Likely because of this information, the Department of Justice recently started giving school districts more than $70 million in federal funding to improve school safety. Much of this funding went toward hiring more counselors and training teachers how to identify student mental health problems. But while these federal grants are well-intended, there may be a better solution.

Our just-released study uses state-level data from 49 states and nationally representative student-level data from 4,353 students to examine the effects of school choice on teen suicides and adult mental health.

After controlling for factors such as demographics and economic output, our state-level results generally find that the enactments of private and public school choice laws reduce teen suicides.

After controlling for several student and family background characteristics, including a post-baseline measure of mental health, our student-level results suggest that private schooling improves mental health in the long-run.

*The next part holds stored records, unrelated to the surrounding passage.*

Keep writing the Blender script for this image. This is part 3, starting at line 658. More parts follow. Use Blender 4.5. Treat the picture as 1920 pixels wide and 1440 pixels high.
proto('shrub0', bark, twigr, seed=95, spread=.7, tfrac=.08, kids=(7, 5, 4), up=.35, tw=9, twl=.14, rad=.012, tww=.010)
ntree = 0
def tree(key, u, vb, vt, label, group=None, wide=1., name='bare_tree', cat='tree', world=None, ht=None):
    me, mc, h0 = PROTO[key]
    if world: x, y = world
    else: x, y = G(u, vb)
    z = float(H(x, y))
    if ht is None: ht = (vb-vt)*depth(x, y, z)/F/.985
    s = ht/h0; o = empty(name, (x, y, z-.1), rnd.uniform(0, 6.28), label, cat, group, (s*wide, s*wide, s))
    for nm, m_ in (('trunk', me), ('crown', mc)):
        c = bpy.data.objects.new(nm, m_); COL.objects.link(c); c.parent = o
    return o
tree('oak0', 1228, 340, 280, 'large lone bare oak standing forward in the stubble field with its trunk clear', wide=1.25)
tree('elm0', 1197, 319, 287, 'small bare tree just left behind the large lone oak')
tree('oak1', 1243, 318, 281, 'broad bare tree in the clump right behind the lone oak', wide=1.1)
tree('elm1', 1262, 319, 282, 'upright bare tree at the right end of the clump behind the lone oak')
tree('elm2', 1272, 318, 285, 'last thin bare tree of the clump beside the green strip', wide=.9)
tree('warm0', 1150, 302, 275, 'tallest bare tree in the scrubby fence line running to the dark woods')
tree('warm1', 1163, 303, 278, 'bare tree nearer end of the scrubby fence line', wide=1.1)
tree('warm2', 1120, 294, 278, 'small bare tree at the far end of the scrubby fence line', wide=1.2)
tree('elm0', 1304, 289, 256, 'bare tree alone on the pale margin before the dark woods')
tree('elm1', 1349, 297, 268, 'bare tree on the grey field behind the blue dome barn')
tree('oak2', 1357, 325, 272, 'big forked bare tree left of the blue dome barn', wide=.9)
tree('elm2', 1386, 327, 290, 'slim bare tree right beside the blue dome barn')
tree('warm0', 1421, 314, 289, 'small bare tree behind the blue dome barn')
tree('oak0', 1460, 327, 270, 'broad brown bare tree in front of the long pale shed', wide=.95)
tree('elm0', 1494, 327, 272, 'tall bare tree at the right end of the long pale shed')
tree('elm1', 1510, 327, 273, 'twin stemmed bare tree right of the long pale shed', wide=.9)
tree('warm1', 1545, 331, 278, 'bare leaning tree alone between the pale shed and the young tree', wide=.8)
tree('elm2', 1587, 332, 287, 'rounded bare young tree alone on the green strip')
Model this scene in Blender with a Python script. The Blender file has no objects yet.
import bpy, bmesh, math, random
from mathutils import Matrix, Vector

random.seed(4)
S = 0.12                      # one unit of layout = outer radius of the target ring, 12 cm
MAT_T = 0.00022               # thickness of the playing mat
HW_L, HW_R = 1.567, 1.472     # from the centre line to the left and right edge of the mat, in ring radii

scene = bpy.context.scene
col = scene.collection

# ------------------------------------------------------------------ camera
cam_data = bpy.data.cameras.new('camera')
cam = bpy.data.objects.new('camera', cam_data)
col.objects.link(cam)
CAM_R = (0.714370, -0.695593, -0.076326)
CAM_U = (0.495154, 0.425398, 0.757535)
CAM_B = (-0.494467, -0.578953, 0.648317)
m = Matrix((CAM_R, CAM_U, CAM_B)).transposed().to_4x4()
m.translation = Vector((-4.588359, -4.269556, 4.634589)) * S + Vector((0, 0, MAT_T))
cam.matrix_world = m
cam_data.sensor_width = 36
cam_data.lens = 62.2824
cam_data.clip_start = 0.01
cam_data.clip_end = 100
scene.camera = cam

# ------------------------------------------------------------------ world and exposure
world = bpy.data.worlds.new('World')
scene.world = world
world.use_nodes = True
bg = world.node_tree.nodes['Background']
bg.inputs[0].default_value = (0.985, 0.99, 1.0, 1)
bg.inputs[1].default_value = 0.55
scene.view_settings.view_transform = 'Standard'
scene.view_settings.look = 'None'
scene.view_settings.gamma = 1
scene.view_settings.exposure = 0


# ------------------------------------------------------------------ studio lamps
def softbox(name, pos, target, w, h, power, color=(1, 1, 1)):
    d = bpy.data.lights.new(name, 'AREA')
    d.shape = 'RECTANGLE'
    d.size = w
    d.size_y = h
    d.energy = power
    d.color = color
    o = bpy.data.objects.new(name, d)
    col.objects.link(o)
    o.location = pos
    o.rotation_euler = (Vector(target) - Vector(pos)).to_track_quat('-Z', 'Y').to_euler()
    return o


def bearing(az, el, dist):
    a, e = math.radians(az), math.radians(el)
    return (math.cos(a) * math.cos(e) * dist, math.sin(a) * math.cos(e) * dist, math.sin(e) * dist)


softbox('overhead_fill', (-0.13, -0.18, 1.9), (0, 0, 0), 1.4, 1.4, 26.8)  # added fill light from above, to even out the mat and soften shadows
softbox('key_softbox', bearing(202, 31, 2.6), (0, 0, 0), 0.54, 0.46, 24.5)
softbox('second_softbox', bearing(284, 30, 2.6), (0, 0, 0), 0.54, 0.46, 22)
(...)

Specifically, we find that private schooling reduces the likelihood that individuals report a mental health disorder at around 30 years of age by 2.2 percentage points. We also find that that private schooling reduces the number of times these individuals report being seen for mental illnesses. Both of these student-level effects are moderate in size, as they each translate to around a 14 percent of a standard deviation improvement in mental health.

But why?

Families value the overall health and safety of their children more than anyone else. Private schools must cater to the needs of their customers if they want to remain open. Of course, informed families will not voluntarily send their children to schools that harm them mentally or physically. However, monopoly power allows residentially assigned public schools to remain open whether or not they are safe. Put differently, residential assignment means that public schools have little incentive to provide the safest educational experience possible.

But that’s not all. Residential assignment and government regulations also make it as difficult as possible for leaders to create strong school cultures and missions.

Physical danger, bullying, disorder, drugs, and restrictions on student liberty could all lead to various long-term mental health issues. The preponderance of the scientific evidence on the subject indicates that private school choice decreases the chances of each of these problems occurring at schools.

Of course, much more research is needed on this topic. Our study is the first evaluation linking school choice policies to mental health issues. But our results, and basic economic theory, suggest that school choice could address the roots of the student mental health problem.